- **Required work**
Copy exactly, please, the lines of the data from its start through the line containing "on the cooktop')".
-------- Data segment
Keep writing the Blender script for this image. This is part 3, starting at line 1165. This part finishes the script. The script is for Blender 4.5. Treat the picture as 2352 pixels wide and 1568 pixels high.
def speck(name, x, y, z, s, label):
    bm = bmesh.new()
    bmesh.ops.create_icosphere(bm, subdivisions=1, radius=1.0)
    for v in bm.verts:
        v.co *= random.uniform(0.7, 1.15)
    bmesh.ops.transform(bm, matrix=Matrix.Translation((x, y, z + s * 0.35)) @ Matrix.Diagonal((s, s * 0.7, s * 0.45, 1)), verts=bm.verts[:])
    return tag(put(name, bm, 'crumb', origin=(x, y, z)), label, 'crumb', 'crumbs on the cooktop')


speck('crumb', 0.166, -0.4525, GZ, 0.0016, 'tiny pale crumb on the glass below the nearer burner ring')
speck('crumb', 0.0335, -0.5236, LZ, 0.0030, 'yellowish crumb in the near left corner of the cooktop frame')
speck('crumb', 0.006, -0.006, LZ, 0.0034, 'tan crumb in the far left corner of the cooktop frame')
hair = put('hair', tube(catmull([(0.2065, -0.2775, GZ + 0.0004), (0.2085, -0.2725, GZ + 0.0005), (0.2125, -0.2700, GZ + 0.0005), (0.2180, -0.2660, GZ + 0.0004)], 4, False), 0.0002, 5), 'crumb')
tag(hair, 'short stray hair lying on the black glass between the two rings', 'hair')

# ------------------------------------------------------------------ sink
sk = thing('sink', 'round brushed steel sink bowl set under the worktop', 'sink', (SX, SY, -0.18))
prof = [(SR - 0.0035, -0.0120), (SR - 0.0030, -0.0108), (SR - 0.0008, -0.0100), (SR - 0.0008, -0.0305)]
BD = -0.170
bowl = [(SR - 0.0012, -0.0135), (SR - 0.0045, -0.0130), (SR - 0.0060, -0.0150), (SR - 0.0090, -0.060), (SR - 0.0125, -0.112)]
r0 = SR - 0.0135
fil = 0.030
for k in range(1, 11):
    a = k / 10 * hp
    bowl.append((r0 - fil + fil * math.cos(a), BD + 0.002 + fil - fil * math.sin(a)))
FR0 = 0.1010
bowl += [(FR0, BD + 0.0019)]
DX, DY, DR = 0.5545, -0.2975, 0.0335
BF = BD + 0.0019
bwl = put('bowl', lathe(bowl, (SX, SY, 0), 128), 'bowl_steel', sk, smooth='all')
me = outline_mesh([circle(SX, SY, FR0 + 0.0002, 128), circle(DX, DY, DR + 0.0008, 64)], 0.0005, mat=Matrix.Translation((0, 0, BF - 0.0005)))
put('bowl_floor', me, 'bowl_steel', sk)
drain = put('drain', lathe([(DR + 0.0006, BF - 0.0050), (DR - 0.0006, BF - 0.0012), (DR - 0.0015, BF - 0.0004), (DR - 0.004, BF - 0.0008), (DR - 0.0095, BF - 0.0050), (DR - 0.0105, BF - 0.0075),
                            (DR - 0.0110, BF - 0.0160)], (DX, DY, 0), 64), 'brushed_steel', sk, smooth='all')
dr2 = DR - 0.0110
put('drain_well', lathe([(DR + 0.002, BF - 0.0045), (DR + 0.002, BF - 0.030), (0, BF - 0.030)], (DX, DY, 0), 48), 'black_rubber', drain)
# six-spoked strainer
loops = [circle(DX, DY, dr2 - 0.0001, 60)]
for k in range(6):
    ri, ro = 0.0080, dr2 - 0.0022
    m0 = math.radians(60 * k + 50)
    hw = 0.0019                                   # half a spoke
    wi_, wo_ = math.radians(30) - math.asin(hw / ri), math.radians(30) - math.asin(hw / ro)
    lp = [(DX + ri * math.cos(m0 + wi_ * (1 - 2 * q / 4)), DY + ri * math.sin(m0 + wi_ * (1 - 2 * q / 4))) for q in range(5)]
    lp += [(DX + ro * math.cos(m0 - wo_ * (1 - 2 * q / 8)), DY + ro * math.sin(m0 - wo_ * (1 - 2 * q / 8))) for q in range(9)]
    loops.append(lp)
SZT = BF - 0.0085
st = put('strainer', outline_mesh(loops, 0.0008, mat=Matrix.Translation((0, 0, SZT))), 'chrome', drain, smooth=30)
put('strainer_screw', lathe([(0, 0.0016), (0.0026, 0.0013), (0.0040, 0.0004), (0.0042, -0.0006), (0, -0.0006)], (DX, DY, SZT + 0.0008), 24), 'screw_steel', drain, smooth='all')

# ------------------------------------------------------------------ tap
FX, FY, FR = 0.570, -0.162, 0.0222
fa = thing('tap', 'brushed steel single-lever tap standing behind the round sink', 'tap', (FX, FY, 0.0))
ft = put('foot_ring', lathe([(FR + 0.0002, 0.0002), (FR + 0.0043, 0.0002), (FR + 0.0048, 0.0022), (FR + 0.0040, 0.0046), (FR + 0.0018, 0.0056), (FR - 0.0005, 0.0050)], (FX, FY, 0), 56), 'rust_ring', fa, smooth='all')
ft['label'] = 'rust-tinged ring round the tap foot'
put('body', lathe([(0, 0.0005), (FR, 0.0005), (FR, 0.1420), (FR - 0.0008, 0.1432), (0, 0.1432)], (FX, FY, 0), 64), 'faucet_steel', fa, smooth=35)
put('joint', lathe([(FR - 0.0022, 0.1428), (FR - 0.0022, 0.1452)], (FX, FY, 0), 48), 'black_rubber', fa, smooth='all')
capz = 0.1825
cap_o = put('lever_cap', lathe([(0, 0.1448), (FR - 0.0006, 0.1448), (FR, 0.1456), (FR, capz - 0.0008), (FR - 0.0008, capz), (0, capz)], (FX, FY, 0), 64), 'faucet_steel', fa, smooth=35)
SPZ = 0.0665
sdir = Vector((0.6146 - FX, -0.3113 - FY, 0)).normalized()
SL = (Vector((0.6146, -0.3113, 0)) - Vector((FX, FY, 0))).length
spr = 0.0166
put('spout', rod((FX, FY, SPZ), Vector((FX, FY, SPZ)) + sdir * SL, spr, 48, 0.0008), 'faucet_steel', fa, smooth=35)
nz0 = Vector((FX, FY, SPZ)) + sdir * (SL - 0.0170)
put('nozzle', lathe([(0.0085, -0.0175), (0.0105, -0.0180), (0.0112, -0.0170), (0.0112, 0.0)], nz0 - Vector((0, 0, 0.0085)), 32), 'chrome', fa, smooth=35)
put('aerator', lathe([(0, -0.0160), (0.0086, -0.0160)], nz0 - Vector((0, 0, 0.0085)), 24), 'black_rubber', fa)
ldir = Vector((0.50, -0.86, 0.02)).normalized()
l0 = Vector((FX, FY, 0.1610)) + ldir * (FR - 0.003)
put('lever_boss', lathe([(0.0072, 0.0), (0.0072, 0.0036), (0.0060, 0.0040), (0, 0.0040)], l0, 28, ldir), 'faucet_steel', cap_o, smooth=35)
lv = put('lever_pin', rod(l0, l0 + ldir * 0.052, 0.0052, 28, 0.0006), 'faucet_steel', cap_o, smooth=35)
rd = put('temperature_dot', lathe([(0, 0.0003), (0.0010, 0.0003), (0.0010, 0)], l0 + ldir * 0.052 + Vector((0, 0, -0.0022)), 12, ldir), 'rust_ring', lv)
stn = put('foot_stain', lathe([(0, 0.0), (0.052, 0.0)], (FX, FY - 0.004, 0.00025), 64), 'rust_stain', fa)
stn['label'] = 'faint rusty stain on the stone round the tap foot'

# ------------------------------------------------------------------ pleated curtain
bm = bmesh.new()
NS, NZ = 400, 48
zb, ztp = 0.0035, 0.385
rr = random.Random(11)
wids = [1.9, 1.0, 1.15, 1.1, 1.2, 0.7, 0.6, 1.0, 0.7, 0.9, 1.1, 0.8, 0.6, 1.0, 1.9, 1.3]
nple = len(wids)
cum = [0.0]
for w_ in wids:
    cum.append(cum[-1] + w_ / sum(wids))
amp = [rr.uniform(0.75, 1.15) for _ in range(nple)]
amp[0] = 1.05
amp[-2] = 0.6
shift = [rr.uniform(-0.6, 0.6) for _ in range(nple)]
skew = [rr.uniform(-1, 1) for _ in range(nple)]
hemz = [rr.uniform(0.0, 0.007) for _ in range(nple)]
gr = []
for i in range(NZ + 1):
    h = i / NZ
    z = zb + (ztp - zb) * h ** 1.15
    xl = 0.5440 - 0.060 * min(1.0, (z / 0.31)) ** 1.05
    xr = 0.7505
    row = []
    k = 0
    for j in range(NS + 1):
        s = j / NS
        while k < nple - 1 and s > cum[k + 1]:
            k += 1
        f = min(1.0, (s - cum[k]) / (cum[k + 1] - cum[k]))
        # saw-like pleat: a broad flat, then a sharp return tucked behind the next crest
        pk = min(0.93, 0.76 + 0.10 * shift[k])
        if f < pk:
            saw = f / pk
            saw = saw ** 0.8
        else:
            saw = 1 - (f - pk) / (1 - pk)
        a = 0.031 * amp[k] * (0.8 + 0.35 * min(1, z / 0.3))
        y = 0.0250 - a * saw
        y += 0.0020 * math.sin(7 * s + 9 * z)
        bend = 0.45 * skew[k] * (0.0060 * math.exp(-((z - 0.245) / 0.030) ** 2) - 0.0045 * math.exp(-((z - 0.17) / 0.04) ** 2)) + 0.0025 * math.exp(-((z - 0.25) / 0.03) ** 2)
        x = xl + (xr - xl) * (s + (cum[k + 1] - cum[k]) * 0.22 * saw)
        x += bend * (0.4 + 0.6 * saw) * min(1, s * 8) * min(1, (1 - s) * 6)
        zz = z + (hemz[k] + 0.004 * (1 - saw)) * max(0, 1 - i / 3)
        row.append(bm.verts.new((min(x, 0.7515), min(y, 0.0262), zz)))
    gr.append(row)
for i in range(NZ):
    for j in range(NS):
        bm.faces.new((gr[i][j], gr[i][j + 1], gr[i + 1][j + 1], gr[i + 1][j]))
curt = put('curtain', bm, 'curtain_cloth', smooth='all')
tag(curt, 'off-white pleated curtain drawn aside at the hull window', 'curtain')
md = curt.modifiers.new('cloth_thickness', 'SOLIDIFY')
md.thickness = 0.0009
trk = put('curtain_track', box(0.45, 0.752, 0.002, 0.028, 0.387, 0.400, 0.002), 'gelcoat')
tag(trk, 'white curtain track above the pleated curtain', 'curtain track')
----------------
- **Exercise output**
Keep writing the Blender script for this image. This is part 3, starting at line 1165. This part finishes the script. The script is for Blender 4.5. Treat the picture as 2352 pixels wide and 1568 pixels high.
def speck(name, x, y, z, s, label):
    bm = bmesh.new()
    bmesh.ops.create_icosphere(bm, subdivisions=1, radius=1.0)
    for v in bm.verts:
        v.co *= random.uniform(0.7, 1.15)
    bmesh.ops.transform(bm, matrix=Matrix.Translation((x, y, z + s * 0.35)) @ Matrix.Diagonal((s, s * 0.7, s * 0.45, 1)), verts=bm.verts[:])
    return tag(put(name, bm, 'crumb', origin=(x, y, z)), label, 'crumb', 'crumbs on the cooktop')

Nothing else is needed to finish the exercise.